In my 14 years’ experience on the Cassini team, I had the opportunity to meet and talk with many of the scientists, and hear them lecture, including Sascha Kempf and Andy Ingersoll. There is no question all the JPL scientists are extremely smart and talented at what they do. They got a bus-sized spacecraft to Saturn after all. They cannot see their bias, though, when it comes to dating things. The Age of the Solar System (A.S.S.) is a Law of the Misdeeds and Perversions, which cannot be altered (from Daniel 6:8). It’s not that these scientists are incapable of conceiving a younger age than 4.5 billion years, it’s that their brains have marinated in millions-and-billions language throughout their education and career, it never enters their minds to follow the evidence for youth honestly; the old age is a great Truth that they all Know. I’ve heard one of them say that he was trying to make Saturn’s rings last for billions of years for “philosophical reasons,” implying that the idea of young rings was repugnant to him.
Another factor is the “herd mentality” among scientists (see 12/09/13). These scientists all know each other. They meet at international conferences several times a year. They give presentations to one another. While there is some limited latitude for unique ideas that don’t stray from the A.S.S., there is no question that wanting to be liked and accepted by their peers is a factor in their behavior. None of them wants to hear his esteemed colleagues call out “boo” or indicate disgust with an idea too far outside the paradigm. This is how a consensus can form and persist despite powerful evidence against it. No ad-hoc scenario is too bizarre to prevent a kick in the A.S.S. And when you consider that youth of planets is often associated with the despised “young earth creationists,” none of them would ever dare to give aid and comfort to such “anti-science” outcasts. Evidence be damned; long live the consensus!
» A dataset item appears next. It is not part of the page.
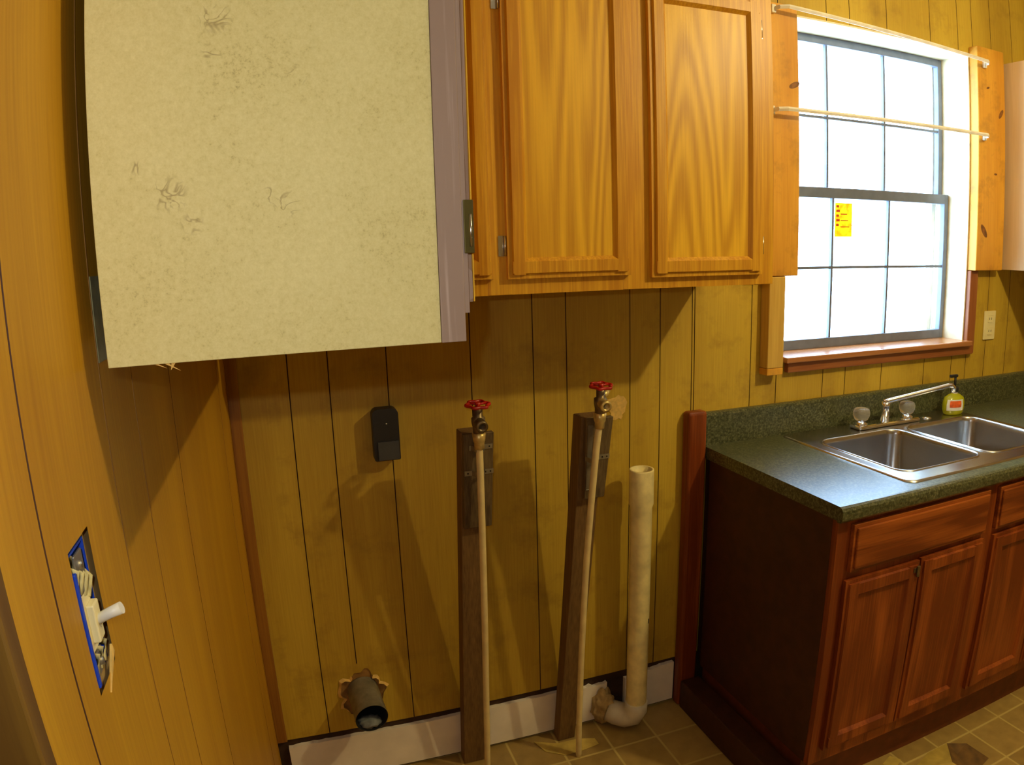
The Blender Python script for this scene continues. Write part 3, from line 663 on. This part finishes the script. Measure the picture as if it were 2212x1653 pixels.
# post: (front y, back y) at floor and top
pA,fA=leaning_post('weathered post behind the left water pipe, nearer the black wall box',(.537,.603),(.545,.606),(-.052,-.0095),(-.208,-.158),((.546,.618),(.546,.622)),(.838,1.0935),.018,1.0935)
pB,fB=leaning_post('weathered post behind the right water pipe, beside the white drain pipe',(.846,.902),(.860,.925),(-.052,-.0095),(-.208,-.152),((.872,.930),(.866,.941)),(.872,1.098),.018,1.098)
def strap(par,fy,x0,x1,xp,z,r,w=.013,off=0,label=None):
    """perforated steel strap across the cleat, humped over the pipe"""
    y=lambda zz:fy(zz)-.0006
    pts=[]
    yy=y(z)
    pts+=[(x0,yy),(xp-r-.006,yy)]
    for k in range(9):
        a=PI-PI*k/8; pts.append((xp+(r+.002)*math.cos(a),yy-off-(r+.002)*math.sin(a)))
    pts+=[(xp+r+.006,yy),(x1,yy)]
    bm=bmesh.new(); sl=(fy(z+.01)-fy(z))/.01; prev=None
    for px,py in pts:
        q=[bm.verts.new((px,py-sl*w/2,z-w/2)),bm.verts.new((px,py+sl*w/2,z+w/2)),bm.verts.new((px,py+sl*w/2-.0014,z+w/2)),bm.verts.new((px,py-sl*w/2-.0014,z-w/2))]
        if prev:
            for i in range(4): bm.faces.new((prev[i],prev[(i+1)%4],q[(i+1)%4],q[i]))
        else: bm.faces.new(q)
        prev=q
    bm.faces.new(list(reversed(prev)))
    o=obj('pipe_strap',bm,M['steel'],par)
    for hx in (x0+.008,x0+.021,x1-.021,x1-.008):
        if abs(hx-xp)>r+.006: obj('nail_hole',lathe([(0,0),(.0022,0)],(hx,yy-.0022,z),10,axis='Y'),M['hole_black'],par)
    return o
strap(pA,fA,.548,.621,.583,.992,.0105,off=.010); strap(pA,fA,.560,.618,.581,1.058,.011,off=.010)
strap(pB,fB,.868,.936,.884,.990,.0105,off=.012); 
obj('metal_plate',hexa(bmesh.new(),[(.8735,fB(.90)-.0022,.90),(.889,fB(.90)-.0022,.90),(.889,fB(.90)-.0005,.90),(.8735,fB(.90)-.0005,.90)],[(.870,fB(1.082)-.0022,1.082),(.884,fB(1.082)-.0022,1.082),(.884,fB(1.082)-.0005,1.082),(.870,fB(1.082)-.0005,1.082)]),M['steel'],pB)
def water_pipe(label,pts,rust):
    t=thing('water_pipe',label,'pipe',pts[-1],'water pipes with red valves')
    pts=list(reversed(pts)); R=.0088
    # smooth the run
    fine=[]
    for i in range(len(pts)-1):
        p0=Vector(pts[max(i-1,0)]);p1=Vector(pts[i]);p2=Vector(pts[i+1]);p3=Vector(pts[min(i+2,len(pts)-1)])
        for k in range(6):
            u=k/6; fine.append(.5*((2*p1)+(-p0+p2)*u+(2*p0-5*p1+4*p2-p3)*u*u+(-p0+3*p1-3*p2+p3)*u**3))
    fine.append(Vector(pts[-1]))
    obj('riser',tube(fine,R,16),M['cpvc'],t)
    top=fine[-1]; d=(fine[-1]-fine[-3]).normalized(); d=Vector((d.x*.3,d.y*.3,1)).normalized()
    at=lambda h:top+d*h
    obj('adapter',tube([at(-.012),at(-.010),at(.004),at(.010),at(.028),at(.030)],[.0088,.0125,.0125,.015,.0165,.012],18),M['brass_light'],t)
    v=obj('valve_body',tube([at(.024),at(.030),at(.040),at(.054),at(.066),at(.070),at(.092),at(.094)],[.010,.0135,.0135,.0165,.0165,.011,.0115,.006],18),M['brass'],t)
    c=at(.058)
    out=bmesh.new()
    add_lathe(out,[(.0125,0),(.0135,.004),(.0135,.020),(.0145,.021),(.0145,.029),(.0105,.0295),(.0085,.0292),(.0085,.008),(0,.008)],(c.x,c.y-.006,c.z),20,axis='Y')
    bmesh.ops.rotate(out,verts=out.verts,cent=c,matrix=Matrix.Rotation(math.radians(12),3,'X'))
    obj('hose_outlet',out,M['brass_light' if rust else 'brass'],v)
    h=bmesh.new(); hc=at(.098); n=48; ring=[]
    rr=[]
    for k in range(n):
        a=2*PI*k/n; R0=.0255+.0030*math.cos(6*a); rr.append((hc.x+R0*math.cos(a),hc.y+R0*math.sin(a),hc.z))
    pr=None
    rings=[]
    for p in rr:
        cx=Vector(p); o=Vector((cx.x-hc.x,cx.y-hc.y,0)).normalized()
        rings.append([h.verts.new(cx+.0042*(math.cos(q)*o+math.sin(q)*Vector((0,0,1)))) for q in [2*PI*i/8 for i in range(8)]])
    for k in range(n):
        A,B=rings[k],rings[(k+1)%n]
        for i in range(8):
            f=h.faces.new((A[i],B[i],B[(i+1)%8],A[(i+1)%8])); f.smooth=True
    for k in range(3):
        a=2*PI*k/3+.3; add_tube(h,[(hc.x,hc.y,hc.z+.001),(hc.x+.024*math.cos(a),hc.y+.024*math.sin(a),hc.z)],.0032,8)
    add_tube(h,[(hc.x,hc.y,hc.z-.006),(hc.x,hc.y,hc.z+.006)],.0065,12)
    bmesh.ops.rotate(h,verts=h.verts,cent=hc,matrix=Matrix.Rotation(math.radians(7),3,'X'))
    obj('handle',h,M['red'],t,label='red wheel handle')
    if rust:
        a=c+Vector((.008,.006,.012)); obj('side_port',tube([a,a+Vector((.014,.012,.004)),a+Vector((.024,.018,.010))],[.010,.0095,.0075],14),M['brass_light'],t)
    return t
water_pipe('left cream water pipe with red valve, in front of the left post',[(.5805,-.240,1.0699),(.5838,-.223,.8993),(.5885,-.19,.628),(.5927,-.15,.3437),(.5926,-.116,.0002)],False)
water_pipe('right cream water pipe with red valve, bowed, beside the drain pipe',[(.8915,-.247,1.088),(.8839,-.238,.9965),(.8744,-.205,.7164),(.8723,-.175,.4143),(.875,-.15,.139),(.8792,-.138,.0002)],True)
# torn pipe hole in the panelling behind the right valve
b=bmesh.new(); n=22
ring=[(1.064+.030*(1+.25*math.sin(3*a)+random.uniform(-.12,.12))*math.cos(a),-.0012,1.062+.042*(1+.2*math.cos(2*a)+random.uniform(-.12,.12))*math.sin(a)) for a in [2*PI*k/n for k in range(n)]]
b.faces.new([b.verts.new(p) for p in ring]); struct('torn_spot',b,M['torn'],wall_back)
# standpipe
sp=thing('drain_standpipe','stained white plastic drain standpipe with elbow at the floor','pipe',(1.10,-.088,.002))
bm=bmesh.new(); sx,sy=1.100,-.088
add_lathe(bm,[(.030,.60),(.030,.895),(.0355,.895),(.0362,.892),(.0362,.790),(.0325,.778),(.0325,.100)],(sx,sy,0),32)
obj('pipe',bm,M['pvc'],sp)
obj('ring',lathe([(.0327,.098),(.0345,.100),(.0345,.106),(.0327,.108)],(sx,sy,0),32),M['dark_gap'],sp,label='dark glue line above the elbow')
obj('elbow',tube([(sx,sy,.112),(sx,sy,.082),(sx-.008,sy+.008,.058),(sx-.026,sy+.026,.045),(sx-.050,sy+.046,.047),(sx-.066,sy+.062,.052)],[.037,.0375,.039,.040,.039,.037],24),M['pvc_white'],sp)
obj('stain',tube([(sx+.0195,sy-.0235,.404),(sx+.0195,sy-.0235,.419)],.0035,8),M['hole_black'],sp)
# crumbling foam round the drain where it enters the wall
bm=bmesh.new(); bmesh.ops.create_icosphere(bm,subdivisions=4,radius=1)
for v in bm.verts:
    p=v.co.copy(); k=1+.28*noise.noise(p*2.3)+.16*noise.noise(p*6)
    v.co=Vector((1.018+p.x*.038*k,-.014+p.y*.030*k,.066+p.z*.062*k))
for v in bm.verts: v.co.z=max(v.co.z,.001)
for f in bm.faces: f.smooth=True
tag(obj('foam_clump',bm,M['crust']),'crusty tan foam clump around the drain elbow at the wall','foam')
# black wall box
db=thing('wall_box','small rounded black plastic box on the panelled wall','wall box',(.387,-.0005,.995))
outline=[]
x0,x1,z0,z1,r=.353,.421,.995,1.133,.016
for cx,cz,a0,rr in ((x1-r,z1-r,0,r),(x0+r,z1-r,PI/2,r),(x0+.006,z0+.006,PI,.006),(x1-.004,z0+.004,3*PI/2,.004)):
    for k in range(7): a=a0+PI/2*k/6; outline.append((cx+rr*math.cos(a),-.0006,cz+rr*math.sin(a)))
bm=poly(outline,(0,-.036,0)); 
obj('housing',bm,M['black_plastic'],db)
bm=poly([(x0+.010,-.0366,z0+.052),(x1-.004,-.0366,z0+.052),(x1-.003,-.0366,z0+.003),(x0+.010,-.0366,z0+.003)],(0,-.006,0)); obj('lower_cover',bm,M['grey_plastic'],db)
obj('indicator',lathe([(0,0),(.0018,0)],(.389,-.0370,1.094),10,axis='Y'),M['rod'],db)
# dryer duct
dd=thing('dryer_duct','short metal dryer duct poking out of a torn hole','duct',(.270,-.06,.25))
p0,p1=Vector((.262,.004,.302)),Vector((.272,-.122,.288))
bm=tube([p0,p0.lerp(p1,.5),p1],[.0445,.0445,.0455],32,cap=False); 
sh=obj('sleeve',bm,M['duct'],dd)
bm=tube([p0,p1],[.0425,.0440],32,cap=False); add_lathe(bm,[(0,0),(.044,0)],(p0.x,p0.y-.004,p0.z),32,axis='Y'); obj('bore',bm,M['hole_black'],dd)
bm=bmesh.new(); bmesh.ops.create_icosphere(bm,subdivisions=3,radius=1)
for v in bm.verts:
    p=v.co.copy(); k=1+.35*noise.noise(p*3); v.co=Vector((.266+p.x*.034*k,-.092+p.y*.026*k,.258+p.z*.014*k))
for f in bm.faces: f.smooth=True
obj('lint',bm,M['lint'],dd)
# light switch hanging in its opening
sw=thing('light_switch','uncovered light switch in a ragged opening, blue box behind','light switch',(-.03,(SY0+SY1)/2,SZ0))
bm=bmesh.new(); th=.002
add_box(bm,-.0047,-.0005-.06+.0,SY0+.001,SY0+.001+th,SZ0+.001,SZ1-.001); add_box(bm,-.06,-.0047,SY1-.001-th,SY1-.001,SZ0+.001,SZ1-.001); add_box(bm,-.06,-.058,SY0+.001,SY1-.001,SZ0+.001,SZ1-.001)
add_box(bm,-.06,-.0047,SY0+.003,SY1-.003,SZ0+.001,SZ0+.003); add_box(bm,-.06,-.0047,SY0+.003,SY1-.003,SZ1-.003,SZ1-.001)
obj('junction_box',bm,M['blue'],sw)
obj('box_edge',box(-.0045,.0012,SY0+.0005,SY0+.005,SZ0+.002,SZ1-.012,.0005),M['blue'],sw)
ym=(SY0+SY1)/2-.001
for (za,zb,zs,w) in ((SZ0+.004,SZ0+.022,SZ0+.012,.008),(SZ1-.036,SZ1-.004,SZ1-.014,.010)):
    yk=bmesh.new(); add_box(yk,-.004,-.002,ym-w,ym+w,za,zb,.0006); yo=obj('yoke_ear',yk,M['steel'],sw)
    obj('screw',lathe([(.004,0),(.003,.0018),(0,.002)],(-.002,ym,zs),12,axis='X'),M['steel'],yo)
obj('switch_body',box(-.040,-.003,ym-.013,ym+.013,SZ0+.022,SZ1-.036,.002),M['ivory'],sw)
bz=obj('bezel',box(-.0032,.003,ym-.005,ym+.010,SZ0+.030,SZ0+.062,.0012),M['ivory'],sw)
tg=tube([(.000,ym+.003,SZ0+.046),(.012,ym+.003,SZ0+.051),(.022,ym+.003,SZ0+.0545)],[.0042,.0046,.0050],14)
for v in tg.verts: pass
obj('toggle',tg,M['white_plastic'],sw)
wr=bmesh.new()
for k in range(4):
    z=SZ1-.010-.005*k; y=SY0+.010+.009*k
    add_tube(wr,[(-.02,y,SZ1-.004),(-.001,y+.003,z-.006),(-.003,y-.002,z-.018),(-.03,y-.004,z-.026)],.0026,8)
for k in range(3):
    y=SY0+.014+.012*k
    add_tube(wr,[(-.03,y,SZ0+.030),(-.0005,y+.003,SZ0+.020),(-.002,y-.002,SZ0+.008),(-.02,y,SZ0+.004)],.0026,8)
obj('wires',wr,M['plaster_light'],sw)
# ---------------------------------------------------------------- things on the floor
def crumple(name,pts,mat,label,cat):
    """folded scrap: a fan of facets with real thickness"""
    bm=bmesh.new(); vs=[bm.verts.new(p) for p in pts[0]]
    for f in pts[1]: bm.faces.new([vs[i] for i in f])
    o=obj(name,bm,mat); md=o.modifiers.new('thickness','SOLIDIFY'); md.thickness=.0012
    return tag(o,label,cat)
ps=crumple('paper_scrap',([(1.77,-.640,.002),(1.86,-.612,.004),(1.925,-.628,.026),(1.90,-.76,.004),(1.868,-.70,.026),(1.80,-.71,.002)],
    [(0,1,4,5),(1,2,4),(5,4,3)]),M['paper_pale'],'crumpled brown paper scrap on the floor before the cabinets','paper')
bm=bmesh.new(); vs=[bm.verts.new(p) for p in ((1.925,-.6275,.0265),(1.985,-.66,.022),(2.01,-.735,.003),(1.902,-.762,.005),(1.869,-.70,.027),(1.93,-.672,.010))]
for f in ((0,1,5),(1,2,3,5),(5,3,4),(0,5,4)): bm.faces.new([vs[i] for i in f])
fo=obj('dark_fold',bm,M['paper_brown'],ps); fo.modifiers.new('thickness','SOLIDIFY').thickness=.0012
crumple('vinyl_scrap',([(1.70,-.575,.002),(1.745,-.560,.006),(1.765,-.590,.003),(1.72,-.61,.002)],[(0,1,2,3)]),M['paper_pale'],'small pale scrap on the floor beside the base cabinet','scrap')
crumple('torn_vinyl_flap',([(.770,-.030,.004),(.835,-.070,.010),(.900,-.075,.012),(.955,-.090,.009),(.960,-.112,.002),(.900,-.122,.002),(.84,-.122,.002),(.79,-.085,.002)],
    [(0,1,6,7),(1,2,5,6),(2,3,4,5)]),M['paper_pale'],'curled flap of torn yellow vinyl at the foot of the right post','vinyl flap')
# ceiling bulb that lights the room
cl=thing('ceiling_lamp','pendant bulb holder hanging above the kitchen floor','lamp',(2.03,-1.39,ZC-.04))
obj('cord',tube([(2.03,-1.39,ZC-.012),(2.03,-1.39,2.47)],.004,10),M['white_plastic'],cl)
obj('canopy',lathe([(0,ZC-.001),(.05,ZC-.001),(.05,ZC-.012),(0,ZC-.02)],(2.03,-1.39,0),24),M['white_plastic'],cl)
obj('holder',lathe([(0,2.475),(.012,2.475),(.022,2.455),(.022,2.425),(0,2.425)],(2.03,-1.39,0),24),M['white_plastic'],cl)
It appears hopeless to penetrate the dogma in this community, even if an individual here or there might be open to consider out-of-the-box ideas. Probably it will take a younger community doing a better job of explaining things outside the paradigm, over time as the old graybeards fade away. Meanwhile, we’ll keep reporting the news here, praising the good, pointing out the bad, and asking questions the paradigm never considers.
Research projects: (1) Calculate the volume of Titan’s lakes and see if the production rate of ethane can account for it in 4.5 billion years. Is there an upper limit? (2) Calculate the output of plasma by Enceladus and infer the water emission rate. What percentage of the moon’s mass would have to be ejected over 4.5 billion years? (3) Considering the rate of dust measured by the CDA instrument, what would be the maximum age of the rings?